(Scripts that build scenes)
────

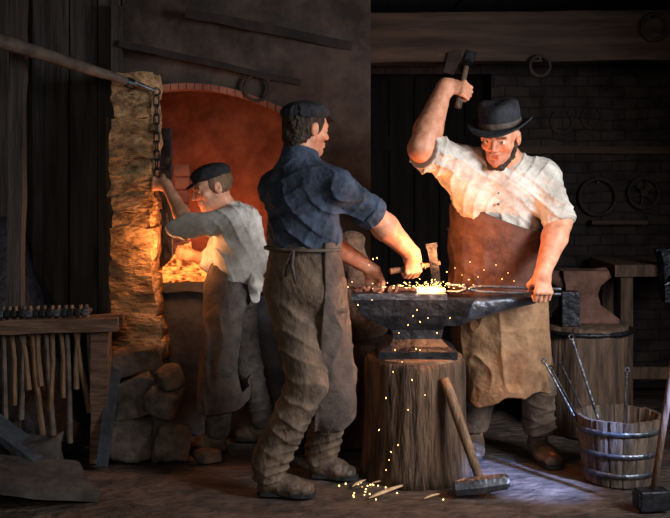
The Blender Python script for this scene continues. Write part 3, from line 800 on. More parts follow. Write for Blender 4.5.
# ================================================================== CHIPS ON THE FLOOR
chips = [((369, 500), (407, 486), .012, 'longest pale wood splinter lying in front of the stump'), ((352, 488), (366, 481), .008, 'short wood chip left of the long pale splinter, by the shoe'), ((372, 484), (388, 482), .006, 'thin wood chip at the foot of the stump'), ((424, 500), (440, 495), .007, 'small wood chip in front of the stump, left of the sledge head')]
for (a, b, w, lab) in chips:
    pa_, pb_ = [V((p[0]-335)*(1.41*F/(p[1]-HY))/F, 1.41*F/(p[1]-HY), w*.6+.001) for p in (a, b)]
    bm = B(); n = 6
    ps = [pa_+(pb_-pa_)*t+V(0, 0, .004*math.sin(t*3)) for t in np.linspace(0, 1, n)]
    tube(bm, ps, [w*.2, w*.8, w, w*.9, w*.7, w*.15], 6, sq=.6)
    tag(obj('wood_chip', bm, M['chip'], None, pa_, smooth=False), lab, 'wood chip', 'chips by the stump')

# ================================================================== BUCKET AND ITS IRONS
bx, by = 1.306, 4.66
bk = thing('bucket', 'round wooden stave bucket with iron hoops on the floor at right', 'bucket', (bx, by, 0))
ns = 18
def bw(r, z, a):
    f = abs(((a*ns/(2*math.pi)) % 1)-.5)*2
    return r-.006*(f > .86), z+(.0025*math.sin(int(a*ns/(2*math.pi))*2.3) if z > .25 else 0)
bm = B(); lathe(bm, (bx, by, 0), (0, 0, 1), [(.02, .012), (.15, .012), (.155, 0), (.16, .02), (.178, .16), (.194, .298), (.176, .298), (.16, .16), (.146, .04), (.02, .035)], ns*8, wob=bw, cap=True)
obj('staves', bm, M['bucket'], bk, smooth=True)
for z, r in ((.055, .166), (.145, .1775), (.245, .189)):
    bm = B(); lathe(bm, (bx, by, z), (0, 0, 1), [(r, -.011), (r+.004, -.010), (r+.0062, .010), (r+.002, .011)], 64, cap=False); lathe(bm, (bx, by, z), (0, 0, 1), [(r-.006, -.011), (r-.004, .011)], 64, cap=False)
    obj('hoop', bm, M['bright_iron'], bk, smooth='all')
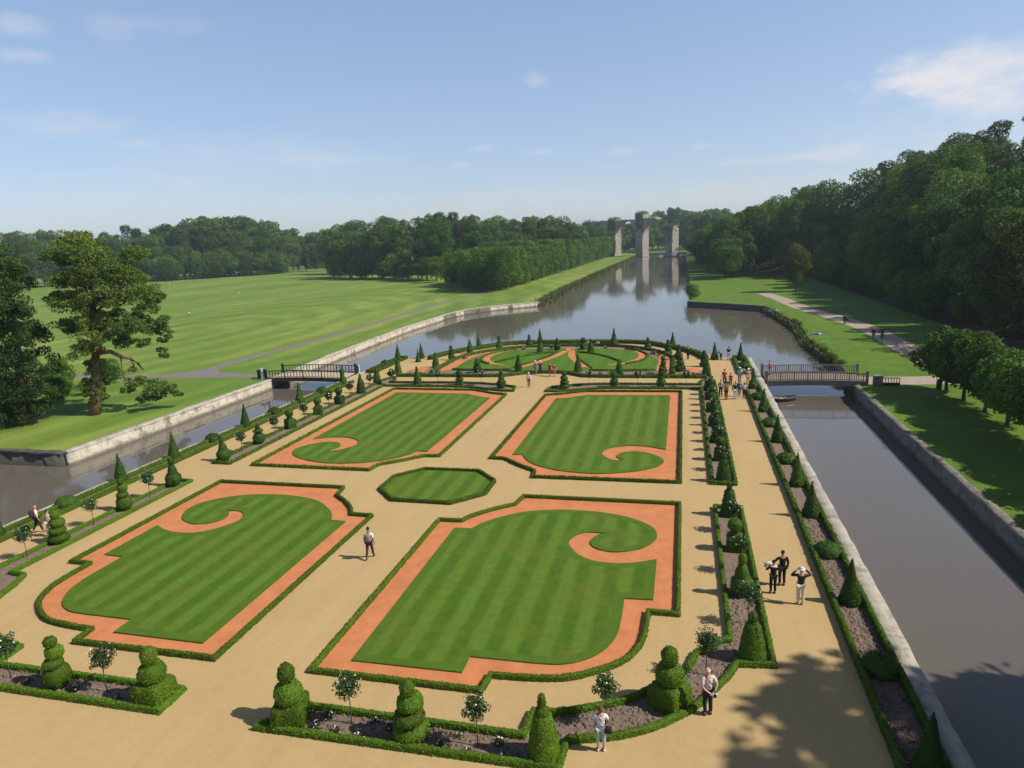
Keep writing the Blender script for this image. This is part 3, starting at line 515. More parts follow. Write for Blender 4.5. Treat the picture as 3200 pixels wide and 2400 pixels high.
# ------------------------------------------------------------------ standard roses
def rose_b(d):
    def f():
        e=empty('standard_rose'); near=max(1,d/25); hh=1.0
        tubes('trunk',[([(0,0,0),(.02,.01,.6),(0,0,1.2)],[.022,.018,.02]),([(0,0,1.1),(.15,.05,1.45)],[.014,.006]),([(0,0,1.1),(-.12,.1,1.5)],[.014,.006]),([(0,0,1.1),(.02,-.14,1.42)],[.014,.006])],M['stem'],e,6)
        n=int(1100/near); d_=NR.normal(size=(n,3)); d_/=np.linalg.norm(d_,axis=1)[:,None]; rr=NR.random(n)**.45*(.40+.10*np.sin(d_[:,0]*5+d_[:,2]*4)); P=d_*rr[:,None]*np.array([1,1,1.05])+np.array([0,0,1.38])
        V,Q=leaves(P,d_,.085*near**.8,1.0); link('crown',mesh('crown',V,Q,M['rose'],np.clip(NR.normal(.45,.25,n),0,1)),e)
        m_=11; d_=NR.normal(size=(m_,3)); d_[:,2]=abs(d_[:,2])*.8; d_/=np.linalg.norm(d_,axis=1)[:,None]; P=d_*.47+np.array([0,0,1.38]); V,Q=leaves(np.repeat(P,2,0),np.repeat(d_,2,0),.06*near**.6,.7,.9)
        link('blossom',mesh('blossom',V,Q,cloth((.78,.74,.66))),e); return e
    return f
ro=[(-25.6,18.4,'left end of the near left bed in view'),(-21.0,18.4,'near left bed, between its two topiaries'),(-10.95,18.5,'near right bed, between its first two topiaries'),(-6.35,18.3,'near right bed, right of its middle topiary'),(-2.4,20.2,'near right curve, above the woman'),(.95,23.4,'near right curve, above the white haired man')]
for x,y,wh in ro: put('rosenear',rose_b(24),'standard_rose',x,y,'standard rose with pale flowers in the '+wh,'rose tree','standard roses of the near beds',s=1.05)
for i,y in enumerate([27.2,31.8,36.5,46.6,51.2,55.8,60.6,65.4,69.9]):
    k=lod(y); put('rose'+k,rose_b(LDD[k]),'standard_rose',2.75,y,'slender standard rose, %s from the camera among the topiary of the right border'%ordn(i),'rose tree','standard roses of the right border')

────

## [Do this]
Leave the pictures out and print the records above exactly as they stand.

## [The response]
The Blender Python script for this scene continues. Write part 3, from line 800 on. More parts follow. Write for Blender 4.5.
# ================================================================== CHIPS ON THE FLOOR
chips = [((369, 500), (407, 486), .012, 'longest pale wood splinter lying in front of the stump'), ((352, 488), (366, 481), .008, 'short wood chip left of the long pale splinter, by the shoe'), ((372, 484), (388, 482), .006, 'thin wood chip at the foot of the stump'), ((424, 500), (440, 495), .007, 'small wood chip in front of the stump, left of the sledge head')]
for (a, b, w, lab) in chips:
    pa_, pb_ = [V((p[0]-335)*(1.41*F/(p[1]-HY))/F, 1.41*F/(p[1]-HY), w*.6+.001) for p in (a, b)]
    bm = B(); n = 6
    ps = [pa_+(pb_-pa_)*t+V(0, 0, .004*math.sin(t*3)) for t in np.linspace(0, 1, n)]
    tube(bm, ps, [w*.2, w*.8, w, w*.9, w*.7, w*.15], 6, sq=.6)
    tag(obj('wood_chip', bm, M['chip'], None, pa_, smooth=False), lab, 'wood chip', 'chips by the stump')

# ================================================================== BUCKET AND ITS IRONS
bx, by = 1.306, 4.66
bk = thing('bucket', 'round wooden stave bucket with iron hoops on the floor at right', 'bucket', (bx, by, 0))
ns = 18
def bw(r, z, a):
    f = abs(((a*ns/(2*math.pi)) % 1)-.5)*2
    return r-.006*(f > .86), z+(.0025*math.sin(int(a*ns/(2*math.pi))*2.3) if z > .25 else 0)
bm = B(); lathe(bm, (bx, by, 0), (0, 0, 1), [(.02, .012), (.15, .012), (.155, 0), (.16, .02), (.178, .16), (.194, .298), (.176, .298), (.16, .16), (.146, .04), (.02, .035)], ns*8, wob=bw, cap=True)
obj('staves', bm, M['bucket'], bk, smooth=True)
for z, r in ((.055, .166), (.145, .1775), (.245, .189)):
    bm = B(); lathe(bm, (bx, by, z), (0, 0, 1), [(r, -.011), (r+.004, -.010), (r+.0062, .010), (r+.002, .011)], 64, cap=False); lathe(bm, (bx, by, z), (0, 0, 1), [(r-.006, -.011), (r-.004, .011)], 64, cap=False)
    obj('hoop', bm, M['bright_iron'], bk, smooth='all')
Keep writing the Blender script for this image. This is part 3, starting at line 515. More parts follow. Write for Blender 4.5. Treat the picture as 3200 pixels wide and 2400 pixels high.
# ------------------------------------------------------------------ standard roses
def rose_b(d):
    def f():
        e=empty('standard_rose'); near=max(1,d/25); hh=1.0
        tubes('trunk',[([(0,0,0),(.02,.01,.6),(0,0,1.2)],[.022,.018,.02]),([(0,0,1.1),(.15,.05,1.45)],[.014,.006]),([(0,0,1.1),(-.12,.1,1.5)],[.014,.006]),([(0,0,1.1),(.02,-.14,1.42)],[.014,.006])],M['stem'],e,6)
        n=int(1100/near); d_=NR.normal(size=(n,3)); d_/=np.linalg.norm(d_,axis=1)[:,None]; rr=NR.random(n)**.45*(.40+.10*np.sin(d_[:,0]*5+d_[:,2]*4)); P=d_*rr[:,None]*np.array([1,1,1.05])+np.array([0,0,1.38])
        V,Q=leaves(P,d_,.085*near**.8,1.0); link('crown',mesh('crown',V,Q,M['rose'],np.clip(NR.normal(.45,.25,n),0,1)),e)
        m_=11; d_=NR.normal(size=(m_,3)); d_[:,2]=abs(d_[:,2])*.8; d_/=np.linalg.norm(d_,axis=1)[:,None]; P=d_*.47+np.array([0,0,1.38]); V,Q=leaves(np.repeat(P,2,0),np.repeat(d_,2,0),.06*near**.6,.7,.9)
        link('blossom',mesh('blossom',V,Q,cloth((.78,.74,.66))),e); return e
    return f
ro=[(-25.6,18.4,'left end of the near left bed in view'),(-21.0,18.4,'near left bed, between its two topiaries'),(-10.95,18.5,'near right bed, between its first two topiaries'),(-6.35,18.3,'near right bed, right of its middle topiary'),(-2.4,20.2,'near right curve, above the woman'),(.95,23.4,'near right curve, above the white haired man')]
for x,y,wh in ro: put('rosenear',rose_b(24),'standard_rose',x,y,'standard rose with pale flowers in the '+wh,'rose tree','standard roses of the near beds',s=1.05)
for i,y in enumerate([27.2,31.8,36.5,46.6,51.2,55.8,60.6,65.4,69.9]):
    k=lod(y); put('rose'+k,rose_b(LDD[k]),'standard_rose',2.75,y,'slender standard rose, %s from the camera among the topiary of the right border'%ordn(i),'rose tree','standard roses of the right border')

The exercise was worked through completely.